Just Heading Out: That Fateful Day in ’95

Blair Jackson in his recent Golden Road Blog over at asked the question “Where were you when you heard the news?”

This was my answer:

August 9, 1995. I was home and getting ready to head out the door for work when my phone rang. It was my friend Randy from back east (I was living in L.A. at the time). I knew something must have been up for him to be calling me in the morning hours. Not usual. Of course, I didn’t know exactly what. “Is it true that Jerry’s Dead?” he asked. I hadn’t heard a thing, but in that moment, my heart sank and a dread washed over me. Without confirmation, I knew the odds were that wherever Randy had heard this, it was probably true. Yet I hoped in my silence that it wasn’t, that it was all a piece of gross misinformation that Randy had come in contact with. But my heart was already pumping with nervous energy and fear. I turned on the TV immediately and my dread was fully realized. There was a photo of Jerry and, before even hearing the news report itself, I knew that day I long-dreaded had arrived.

I was already late for work and knew I had to get my shit together and bolt out the door. The drive was interminable, the radio reports confirming and reconfirming this new reality.

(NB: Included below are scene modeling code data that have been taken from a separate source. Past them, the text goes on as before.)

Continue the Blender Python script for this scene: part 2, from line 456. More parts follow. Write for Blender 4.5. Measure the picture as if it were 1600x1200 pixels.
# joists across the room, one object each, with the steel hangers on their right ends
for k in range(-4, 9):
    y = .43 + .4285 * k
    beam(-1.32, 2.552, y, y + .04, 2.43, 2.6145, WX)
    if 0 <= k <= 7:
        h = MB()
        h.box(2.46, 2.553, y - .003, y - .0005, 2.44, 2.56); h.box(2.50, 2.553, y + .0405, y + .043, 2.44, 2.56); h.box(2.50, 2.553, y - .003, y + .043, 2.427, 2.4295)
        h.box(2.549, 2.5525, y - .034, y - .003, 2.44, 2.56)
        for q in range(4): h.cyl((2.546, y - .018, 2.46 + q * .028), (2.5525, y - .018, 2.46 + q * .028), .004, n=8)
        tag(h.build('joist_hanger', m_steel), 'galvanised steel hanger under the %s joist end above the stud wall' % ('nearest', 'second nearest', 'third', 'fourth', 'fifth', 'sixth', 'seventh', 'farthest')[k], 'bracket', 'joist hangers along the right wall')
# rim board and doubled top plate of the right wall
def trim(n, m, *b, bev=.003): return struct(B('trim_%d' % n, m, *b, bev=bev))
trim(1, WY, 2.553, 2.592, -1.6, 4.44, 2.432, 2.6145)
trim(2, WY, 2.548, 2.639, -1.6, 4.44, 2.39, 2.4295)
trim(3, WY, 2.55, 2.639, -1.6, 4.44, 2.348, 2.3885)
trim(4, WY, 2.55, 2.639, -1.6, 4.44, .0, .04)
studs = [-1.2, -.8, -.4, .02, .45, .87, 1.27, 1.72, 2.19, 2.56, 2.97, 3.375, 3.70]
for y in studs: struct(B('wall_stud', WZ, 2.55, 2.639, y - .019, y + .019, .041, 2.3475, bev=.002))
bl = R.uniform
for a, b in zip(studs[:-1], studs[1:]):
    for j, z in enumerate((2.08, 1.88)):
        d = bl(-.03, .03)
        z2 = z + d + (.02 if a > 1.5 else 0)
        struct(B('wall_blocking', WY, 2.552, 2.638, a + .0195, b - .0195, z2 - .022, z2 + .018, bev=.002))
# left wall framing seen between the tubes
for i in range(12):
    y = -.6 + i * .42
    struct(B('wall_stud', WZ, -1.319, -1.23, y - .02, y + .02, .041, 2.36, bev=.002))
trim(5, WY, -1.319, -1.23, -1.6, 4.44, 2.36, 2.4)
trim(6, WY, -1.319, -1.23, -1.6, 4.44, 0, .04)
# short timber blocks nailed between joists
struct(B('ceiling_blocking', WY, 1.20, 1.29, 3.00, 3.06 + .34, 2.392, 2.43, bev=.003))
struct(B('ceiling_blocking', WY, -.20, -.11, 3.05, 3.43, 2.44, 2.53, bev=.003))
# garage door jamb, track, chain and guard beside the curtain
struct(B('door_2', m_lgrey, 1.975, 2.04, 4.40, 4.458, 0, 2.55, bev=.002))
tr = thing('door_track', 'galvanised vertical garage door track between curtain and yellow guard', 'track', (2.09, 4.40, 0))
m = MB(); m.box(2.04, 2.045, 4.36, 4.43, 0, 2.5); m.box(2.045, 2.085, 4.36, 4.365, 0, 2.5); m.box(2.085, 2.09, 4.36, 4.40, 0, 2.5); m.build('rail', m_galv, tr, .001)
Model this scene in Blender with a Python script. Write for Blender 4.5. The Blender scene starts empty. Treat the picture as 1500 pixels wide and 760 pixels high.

Unfortunately for me, no one where I worked was into the Dead. Jerry’s passing, for them, was just another rock and roller biting the dust. My job at the time required that I be “on” and present. No chance to disappear into a side office and make a call to a dear friend who would understand. That came later that day (about 8 hours later), but throughout those long hours I genuinely struggled to maintain myself. Several times tears ran down my cheeks and I managed to hide them from clients. I was also amazed at the depths of my sorrow. There are family members I’ve lost whose deaths I was not nearly as effected by. Yet I had only met Garcia once and, though he was as generous and delightful as one would hope he’d be, we weren’t friends, nor even acquaintances. But through his music, through seeing him live, I felt I knew something integral about the man. And if nothing else, he had touched me, moved me, more times than I could recount. The mere thought that I would never again see him play, that there would be no more Grateful Dead shows, that this experience and this seemingly crucial and beloved part of my life –two-thirds of my life!– had come to a close, left me feeling devastated and empty, confused and lost in a way that only death can elicit.

About two days later, an envelope arrived in the mail. My tickets to see Jerry and the Grateful Dead at the Glen Helen Blockbuster Pavilion. 3rd row center.

So here I am, like everyone else, 17 years later. And Garcia is still a reigning part of my life. His presence is still felt, I’ve just managed to alter my expectations of how he and his music present themselves in my life. And there’s comfort in knowing that there are thousands of others out there who know and share this experience, this experience of mourning the loss and celebrating the life of someone we did not personally know, but whose soul managed to touch us so deeply nonetheless.

Oh, and by the way, I still have those tickets.